L’auspicio è che la scuola insegni l’ascolto, il rispetto e fornisca gli strumenti per crescere in quanto individui comprendendo le proprie emozioni e quelle degli altri.

Il femminicidio di Giulia Cecchettin ha avuto un impatto mediatico enorme. Ora è fondamentale tenere accesi i riflettori su quanto è successo e tenere alta l’attenzione su quella che è una vera e propria emergenza. Quanto può aiutare, da questo punto di vista, un contributo del mondo della cultura, della musica, del cinema? Pensiamo all’ultimo film di Paola Cortellesi e anche alla stessa Barbie, campioni di incassi forse anche perché di questo argomento non si è mai parlato abbastanza, oppure in maniera solo retorica.

Penso che il mondo della cultura in questo campo faccia molto. La musica, la televisione e il cinema sono una costante nella nostra vita quotidiana e credo che la sensibilizzazione non debba essere per forza urlata, se non in casi estremi, perché può avere effetto anche la sensibilizzazione costante, che sia attraverso una canzone, un libro, un film, basta anche sentire un discorso in televisione per offrire uno spunto di riflessione nella speranza che qualcuno possa coglierlo. Il film di Paola Cortellesi credo che sia uno dei film più belli degli ultimi anni e la motivazione è che purtroppo si parla di un tema ancora troppo attuale. Le sensazioni di rabbia e rivoluzione che si provano guardando il film ci appartengono tutt’oggi e gli ultimi fatti lo dimostrano. La speranza è che sia in grado di sensibilizzare sulla tematica, perché l’emancipazione femminile è una strada in salita che stiamo ancora percorrendo con affanno.

Chiudiamo con un’ultima domanda sulla galassia dei social. Tu sei una ragazza molto attiva soprattutto su TikTok e Instagram. Il web, e i social in particolare, nati come spazi di libertà e di democrazia dal basso, sono diventati spesso veicolo di messaggi che rispondono a interessi di diversa natura. A tuo parere c’è bisogno di una maggiore o diversa regolamentazione?

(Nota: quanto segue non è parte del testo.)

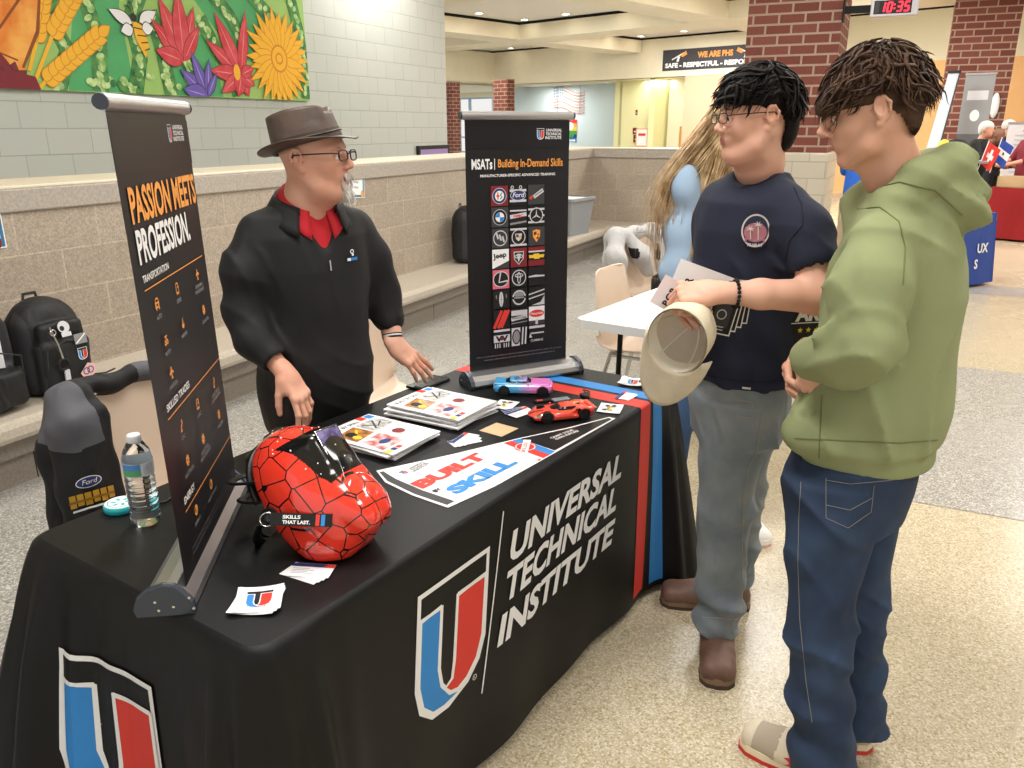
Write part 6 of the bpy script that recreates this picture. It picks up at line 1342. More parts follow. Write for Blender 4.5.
def folds(amp, k=22., seed=0., dirs=(.5, .3, 1.), zr=None):
    """sharp-crested cloth folds"""
    def f(X, Y, Z):
        p = (X * dirs[0] + Y * dirs[1] + Z * dirs[2]) * k + 1.9 * np.sin(X * 9 + Z * 5 + seed) + 1.6 * np.sin(Y * 8 - Z * 7 + seed * 2.1)
        m = .5 + .5 * np.sin(X * 7 + seed * 3 - Z * 6) * np.cos(Y * 6 + seed + Z * 3)
        d = -amp * (1 - np.abs(np.sin(p))) ** 2 * m
        if zr: d = d * np.clip((Z - zr[0]) / .04, 0, 1) * np.clip((zr[1] - Z) / .04, 0, 1)
        return d.astype('f')
    return f
def shoe(kind, mats):
    """toe along +x, ankle over the origin, sole on z = 0; mats: upper, sole, rim, accent"""
    V = Vol((-.12, -.08, -.01), (.24, .08, .20), .004); tw = .052 if kind == 'boot' else .046
    V.chain([(-.055, 0, .045), (.02, 0, .048), (.10, 0, .042), (.165, 0, .036)], [.040, .043, .045, .040], .02)
    V.box((.075, 0, .035), (.125, tw, .03), .025, .02)
    if kind == 'boot': V.chain([(-.03, 0, .06), (-.02, 0, .19)], [.05, .058], .03); V.box((.165, 0, .035), (.045, .045, .028), .022, .02)
    else: V.chain([(-.035, 0, .06), (-.03, 0, .115)], [.040, .042], .02); V.chain([(.05, 0, .085), (.005, 0, .115)], [.022, .026], .02); V.chain([(-.03, 0, .10), (-.03, 0, .15)], [.03, .03], .02, 's')
    V.box((0, 0, -.2), (.5, .5, .226), .001, .0, 's')
    S = Vol((-.13, -.08, -.005), (.25, .08, .06), .004)
    for x, w in ((-.05, .040), (.02, .040), (.09, .047), (.15, .047), (.175, .042)): pass
    ol = [(-.1, .0), (-.092, .025), (-.06, .040), (.0, .038), (.07, .048), (.13, .054), (.18, .050), (.205, .034), (.215, 0)] if kind != 'boot' else [(-.1, 0), (-.09, .032), (-.05, .043), (.02, .042), (.08, .050), (.14, .056), (.19, .052), (.212, .034), (.218, 0)]
    P, Q = V.nets(); P = relax(P, Q, 2, .5)
    return P, Q, ol + [(x, -y) for x, y in ol[-2:0:-1]]
def put_shoe(b, kind, at_, ang, mats, label=None, sc=1.):
    P, Q, ol = shoe(kind, mats); R = npR(0, 0, math.radians(ang)); c = P[Q].mean(1)
    if kind == 'boot': mi = np.where(c[:, 2] > .5, 1, 0)
    else: mi = np.where((c[:, 0] > .10) & (c[:, 2] < .2), 1, 0); mi[(c[:, 0] > .165)] = 0; mi[(c[:, 0] < .06) & (c[:, 0] > -.06) & (c[:, 2] < .07)] = 0
    mb = MB(); mb.raw(P * sc, Q, [mats[0], mats[3]], mi); z1, z2 = (.012, .034) if kind == 'boot' else (.012, .032)
    o = b.mesh('boot' if kind == 'boot' else 'sneaker', mb, R, at_)
    if label: o['label'] = label
    s = MB(); s.prism([(x * sc, y * sc) for x, y in ol], .0, z1, mats[1]); s.prism([(x * sc * .985 + .0005, y * sc * .97) for x, y in ol], z1, z2, mats[2])
    b.mesh('sole', s, R, at_, parent=o, bevel=.003)
    d = MB()
    if kind != 'boot':
        for k in range(6): x = .10 - k * .017; d.tube([(x * sc, -.026, .075 + k * .006), (x * sc + .004, 0, .087 + k * .0075), (x * sc, .026, .075 + k * .006)], .0032, mats[4], 6)
        b.mesh('laces', d, R, at_, parent=o); d = MB()
        for sy in (-1, 1):
            sw = [(.075, .030), (.05, .034), (.01, .046), (-.045, .072), (-.01, .052), (.03, .048), (.06, .058), (.082, .05)]
            d.add([(x * sc, sy * (.0485 - .06 * max(0, z - .05)) * sc, z) for x, z in sw], [tuple(range(8)) if sy < 0 else tuple(range(7, -1, -1))], mats[5])
        b.mesh('side_stripe', d, R, at_, parent=o, solid=.004)
    return o
# ---------- boy in the navy T-shirt ----------
S_n = skinmat('skin_rosy', '#dca58c', '#e2b09a'); L_n = mat('lips_rosy', '#c0786a', .45)
b = Body('person', 'boy with dark wavy hair and glasses in a navy T-shirt holding a cap', (.68, 2.30))
Rh = Rzy(187, 3) * .92; oh = np.array([.647, 2.25, 1.642])
nk = np.linalg.inv(Rh) @ (np.array([.690, 2.315, 1.47]) - oh)
P, Q, mi = head(nk, nr=.064, cheek=1.25, jaw=1.08, fat=1); b.put(P, Q, [S_n, L_n], mi, Rh, oh); put_eyes(b, Rh, oh, .25)
# left arm, forearm across the front
wr = np.array([.522, 2.045, 1.212]); el = np.array([.788, 2.045, 1.202]); sh = np.array([.776, 2.098, 1.325])
F = frame(np.array([.43, 2.06, 1.205]) - wr, (-.05, -.6, .8)); inv = F.T
P, Q = hand(-1, curl=((1.0, 1.3, .7), (1.05, 1.35, .7), (1.1, 1.4, .7), (1.15, 1.4, .7)), spread=(.05, .02, 0, -.04), thumb=((.8, .4, -.45), (.9, .05, -.5), (.9, -.15, -.45)), arm=[inv @ (wr + (el - wr) * .45 - wr), inv @ (el - wr), inv @ (sh - wr)], ar=(.037, .046, .045))
b.put(P, Q, S_n, None, F, wr)
wr = np.array([.52, 2.205, 1.15]); el = np.array([.615, 2.42, 1.14]); sh = np.array([.60, 2.42, 1.36])
F = frame(np.array([.47, 2.12, 1.165]) - wr, (-.7, 0, .5)); inv = F.T
P, Q = hand(1, curl=((.5, .6, .4),) * 4, arm=[inv @ (wr + (el - wr) * .5 - wr), inv @ (el - wr), inv @ (sh - wr)], ar=(.034, .044, .048)); b.put(P, Q, S_n, None, F, wr)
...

I social possono essere un buon mezzo attraverso cui condividere le proprie idee e portare avanti le proprie battaglie. Permettono a tante persone di crearsi uno spazio per farsi ascoltare o più semplicemente per condividere dei bei ricordi ed è proprio questo il modo in cui io in primis sono solita utilizzarli. Questa enorme libertà viene sicuramente sfruttata da molti per attaccare, denigrare o promuovere comportamenti sbagliati. Già esistono dei modi per poter segnalare sui social atteggiamenti di questo tipo, ma purtroppo non sempre risultano efficaci o immediati. Una maggiore regolamentazione potrebbe essere d’aiuto per limitare o prevenire atti di cyberbullismo e di violenza di genere che, molto spesso avviene anche sui social. Ma rimane il fatto che in questo modo si potrà eliminare un commento o bloccare un account, ma non sradicare tale mentalità dall’artefice del gesto perché, ribadisco, la libertà di insultare o di sentirsi in diritto di dire e fare certe cose è un fatto culturale.